Parola e silenzio. Così Dio si manifesta

Una riflessione di don Massimo Grilli, responsabile dell’équipe diocesana di apostolato biblico, per la Domenica della Parola di Dio

Lo scorso anno – in occasione della Domenica della Parola – concludevo citando il filosofo danese Søren Kierkegaard il quale, rivolgendosi a Dio, esclama: «Tu parli anche quando taci». Ecco il paradosso che, prima o poi, ogni vero credente sperimenta nella sua vita: Dio si manifesta non solo nella sua Parola, ma anche nel suo Silenzio. Argomento scabroso, che trabocca di interrogativi: perché Dio tace? E che senso ha il Silenzio di Dio, soprattutto quando un uomo o una donna si trovano nel più disperato bisogno?

Una prima seria ragione del Silenzio di Dio è perché l’essere umano, nella sua arroganza, lo ha messo a tacere! Dio tace perché l’uomo non lo lascia parlare! Nella storia di Israele sono stati anzitutto i profeti a denunciare questo peccato, che attraversa ogni generazione. Il profeta Michea, in un momento drammatico, denuncia i responsabili della nazione: dovrebbero essere pastori e invece sono cannibali, dovrebbero aver cura delle pecore e invece le divorano… Ed ecco la punizione: «grideranno a JHWH, ma egli non risponderà…» (3,1-4). Nel momento in cui i potenti hanno perso tutto, hanno distrutto la terra e i suoi abitanti, tornano a cercare il Dio tappabuchi, sicuri di trovarlo nel momento di bisogno… «ma egli non risponderà!». Dio tace perché la terra viene deturpata, la menzogna governa sovrana, il tempio è divenuto una spelonca di ladri, il popolo si è prostituito (Os. 1-2).

È vero: una grande porzione del male e del dolore che esiste nel mondo e nella chiesa è riconducibile al Silenzio di un Dio che è stato cacciato, messo all’angolo dalla prevaricazione e dall’arroganza umana.
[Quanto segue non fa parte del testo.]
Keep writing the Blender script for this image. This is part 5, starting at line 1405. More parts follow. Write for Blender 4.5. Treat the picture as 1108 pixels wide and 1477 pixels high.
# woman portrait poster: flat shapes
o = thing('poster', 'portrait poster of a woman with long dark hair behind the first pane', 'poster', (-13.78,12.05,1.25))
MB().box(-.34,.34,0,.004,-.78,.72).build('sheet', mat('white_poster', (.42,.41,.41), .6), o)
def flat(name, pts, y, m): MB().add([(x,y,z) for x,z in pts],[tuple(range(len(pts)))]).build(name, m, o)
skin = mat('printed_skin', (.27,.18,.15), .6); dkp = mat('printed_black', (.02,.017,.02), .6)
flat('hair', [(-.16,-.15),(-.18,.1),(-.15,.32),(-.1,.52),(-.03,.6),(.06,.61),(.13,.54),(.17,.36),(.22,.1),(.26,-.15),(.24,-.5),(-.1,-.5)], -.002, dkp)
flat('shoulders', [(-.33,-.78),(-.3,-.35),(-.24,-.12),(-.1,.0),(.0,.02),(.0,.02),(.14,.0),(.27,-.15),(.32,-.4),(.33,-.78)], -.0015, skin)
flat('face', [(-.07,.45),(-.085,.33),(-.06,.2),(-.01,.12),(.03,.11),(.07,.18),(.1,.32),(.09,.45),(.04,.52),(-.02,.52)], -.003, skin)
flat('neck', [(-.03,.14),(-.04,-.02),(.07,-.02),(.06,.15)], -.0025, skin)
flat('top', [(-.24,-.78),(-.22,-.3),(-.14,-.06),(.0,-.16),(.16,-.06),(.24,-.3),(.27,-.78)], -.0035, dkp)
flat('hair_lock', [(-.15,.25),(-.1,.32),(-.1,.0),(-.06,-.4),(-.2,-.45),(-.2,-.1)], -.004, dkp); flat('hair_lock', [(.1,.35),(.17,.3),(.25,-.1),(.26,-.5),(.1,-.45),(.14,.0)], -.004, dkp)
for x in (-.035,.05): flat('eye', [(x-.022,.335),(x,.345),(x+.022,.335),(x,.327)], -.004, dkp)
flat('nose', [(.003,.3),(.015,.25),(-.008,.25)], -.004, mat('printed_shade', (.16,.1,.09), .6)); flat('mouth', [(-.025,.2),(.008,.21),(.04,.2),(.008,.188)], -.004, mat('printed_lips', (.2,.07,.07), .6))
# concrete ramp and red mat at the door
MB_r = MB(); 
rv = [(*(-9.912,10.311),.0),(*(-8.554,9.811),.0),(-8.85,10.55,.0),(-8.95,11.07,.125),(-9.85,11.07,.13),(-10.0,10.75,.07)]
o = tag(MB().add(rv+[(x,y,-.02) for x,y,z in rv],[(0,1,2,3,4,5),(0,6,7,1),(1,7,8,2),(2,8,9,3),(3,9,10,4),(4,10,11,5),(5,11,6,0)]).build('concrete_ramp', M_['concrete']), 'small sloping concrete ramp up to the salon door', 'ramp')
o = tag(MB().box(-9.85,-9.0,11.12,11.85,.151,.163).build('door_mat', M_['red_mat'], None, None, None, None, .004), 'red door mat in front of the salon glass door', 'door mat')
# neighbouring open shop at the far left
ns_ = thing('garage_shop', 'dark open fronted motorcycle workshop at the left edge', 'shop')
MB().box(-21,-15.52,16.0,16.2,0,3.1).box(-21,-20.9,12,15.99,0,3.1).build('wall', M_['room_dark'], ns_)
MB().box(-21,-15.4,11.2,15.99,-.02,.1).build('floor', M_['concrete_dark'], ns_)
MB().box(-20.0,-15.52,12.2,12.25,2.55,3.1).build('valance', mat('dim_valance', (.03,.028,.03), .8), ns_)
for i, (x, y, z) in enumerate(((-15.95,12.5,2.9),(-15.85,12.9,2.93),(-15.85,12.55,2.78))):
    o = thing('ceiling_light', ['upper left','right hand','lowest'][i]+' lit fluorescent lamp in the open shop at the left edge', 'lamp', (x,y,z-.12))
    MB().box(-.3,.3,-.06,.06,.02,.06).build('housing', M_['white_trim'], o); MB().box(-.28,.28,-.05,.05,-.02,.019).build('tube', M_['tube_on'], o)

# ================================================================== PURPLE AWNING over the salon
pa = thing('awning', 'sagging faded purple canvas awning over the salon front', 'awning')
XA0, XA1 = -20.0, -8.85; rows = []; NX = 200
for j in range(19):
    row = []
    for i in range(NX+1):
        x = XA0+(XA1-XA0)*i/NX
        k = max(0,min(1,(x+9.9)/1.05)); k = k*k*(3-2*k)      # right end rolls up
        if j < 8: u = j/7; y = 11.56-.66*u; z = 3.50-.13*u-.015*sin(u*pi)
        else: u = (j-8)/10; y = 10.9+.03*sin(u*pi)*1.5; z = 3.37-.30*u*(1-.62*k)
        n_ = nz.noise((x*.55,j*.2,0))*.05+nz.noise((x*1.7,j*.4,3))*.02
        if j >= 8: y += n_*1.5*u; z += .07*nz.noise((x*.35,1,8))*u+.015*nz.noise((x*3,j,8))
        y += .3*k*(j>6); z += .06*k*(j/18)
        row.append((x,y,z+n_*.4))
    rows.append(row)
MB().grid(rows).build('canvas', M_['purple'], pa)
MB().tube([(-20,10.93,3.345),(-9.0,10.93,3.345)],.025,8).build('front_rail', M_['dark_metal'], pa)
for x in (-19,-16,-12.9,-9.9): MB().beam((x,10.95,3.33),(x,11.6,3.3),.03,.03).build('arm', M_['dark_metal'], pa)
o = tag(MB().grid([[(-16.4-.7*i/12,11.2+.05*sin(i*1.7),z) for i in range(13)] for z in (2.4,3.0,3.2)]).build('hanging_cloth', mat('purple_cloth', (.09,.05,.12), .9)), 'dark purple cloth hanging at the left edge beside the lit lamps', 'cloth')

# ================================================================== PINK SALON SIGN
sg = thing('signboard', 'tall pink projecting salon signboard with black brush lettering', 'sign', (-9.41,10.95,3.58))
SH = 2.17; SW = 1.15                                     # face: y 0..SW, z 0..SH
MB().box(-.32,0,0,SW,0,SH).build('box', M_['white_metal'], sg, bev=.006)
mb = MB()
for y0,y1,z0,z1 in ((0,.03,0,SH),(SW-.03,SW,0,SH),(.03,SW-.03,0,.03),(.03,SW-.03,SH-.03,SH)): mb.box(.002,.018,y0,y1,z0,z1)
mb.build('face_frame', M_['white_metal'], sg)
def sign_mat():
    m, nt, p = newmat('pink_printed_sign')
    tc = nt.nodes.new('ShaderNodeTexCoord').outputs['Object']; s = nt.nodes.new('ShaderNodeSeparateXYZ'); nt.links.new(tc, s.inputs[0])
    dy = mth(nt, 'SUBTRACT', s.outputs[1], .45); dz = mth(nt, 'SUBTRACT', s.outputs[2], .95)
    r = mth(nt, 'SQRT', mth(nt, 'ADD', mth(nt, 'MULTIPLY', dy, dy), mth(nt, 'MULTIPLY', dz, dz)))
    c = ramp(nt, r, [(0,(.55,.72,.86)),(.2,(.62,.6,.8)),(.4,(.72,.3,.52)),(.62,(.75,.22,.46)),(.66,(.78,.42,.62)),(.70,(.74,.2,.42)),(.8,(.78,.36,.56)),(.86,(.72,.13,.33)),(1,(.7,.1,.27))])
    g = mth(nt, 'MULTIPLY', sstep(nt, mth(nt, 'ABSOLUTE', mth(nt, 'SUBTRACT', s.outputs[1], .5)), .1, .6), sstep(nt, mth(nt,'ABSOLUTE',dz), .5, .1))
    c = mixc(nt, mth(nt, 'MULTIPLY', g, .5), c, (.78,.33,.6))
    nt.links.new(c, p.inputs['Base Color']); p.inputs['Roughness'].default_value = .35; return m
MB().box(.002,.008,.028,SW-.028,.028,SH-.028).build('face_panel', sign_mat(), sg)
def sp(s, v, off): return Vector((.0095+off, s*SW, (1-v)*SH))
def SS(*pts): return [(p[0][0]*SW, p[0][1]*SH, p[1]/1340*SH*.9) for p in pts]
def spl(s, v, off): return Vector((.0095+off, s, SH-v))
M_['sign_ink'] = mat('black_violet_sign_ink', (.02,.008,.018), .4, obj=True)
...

Un secondo motivo per cui Dio tace è legato alla pedagogia. Siamo soliti considerare l’educazione come un programma dipendente dalla parola e dalla gestualità, ma si riflette poco sulla pedagogia del Silenzio. Il vero pericolo della parola non è il Silenzio, ma la banalità, il logo-narcisismo dell’essere umano, che cerca solo sé stesso. Elia, ad esempio, deve imparare a cercare Dio non nel terremoto, nel fuoco e nel vento… ma nella Voce di un Silenzio sottile (1 Re 19, 11-13): deve imparare a cercare non il Dio edito (quello del monte Horeb), il Dio che si vorrebbe a propria immagine e somiglianza, ma il Dio inedito, sconosciuto. Il Silenzio di Dio libera l’uomo dalle parole inutili, dalle preghiere banali, che non cercano Dio, ma solo il proprio tornaconto personale.

Una terza motivazione per cui Dio tace: per amore. Quando si ama, e l’altro/a soffre, la parola può rivelarsi inadeguata, insufficiente. Solo l’amore colma la distanza abissale davanti a un/a sofferente. Gesù muore in croce gridando «Dio mio, Dio mio perché mi hai abbandonato?» (Mc 15,34).

Dio non risponde a questo grido e, tuttavia, un centurione pagano, vedendolo morire così, proclama la presenza di Dio nell’assenza di una risposta: quest’uomo era veramente figlio di Dio (Mc 15,39).

Nella croce del Figlio, il Silenzio di Dio, non dà una risposta immediata (c’è una risposta al dolore di un giusto?), ma offre un senso: non un tranquillante psichico o una facile consolazione… No, questa offerta di senso significa che Dio mi è vicino anche quando la mia situazione si fa desolata, assurda, disperata. Posso incontrarlo non solo nel grido di una partoriente, ma anche nel rantolo di un morente… In ogni caso, Dio è lì: sia che mi parli con la sua Parola sia che mi ami con il suo Silenzio.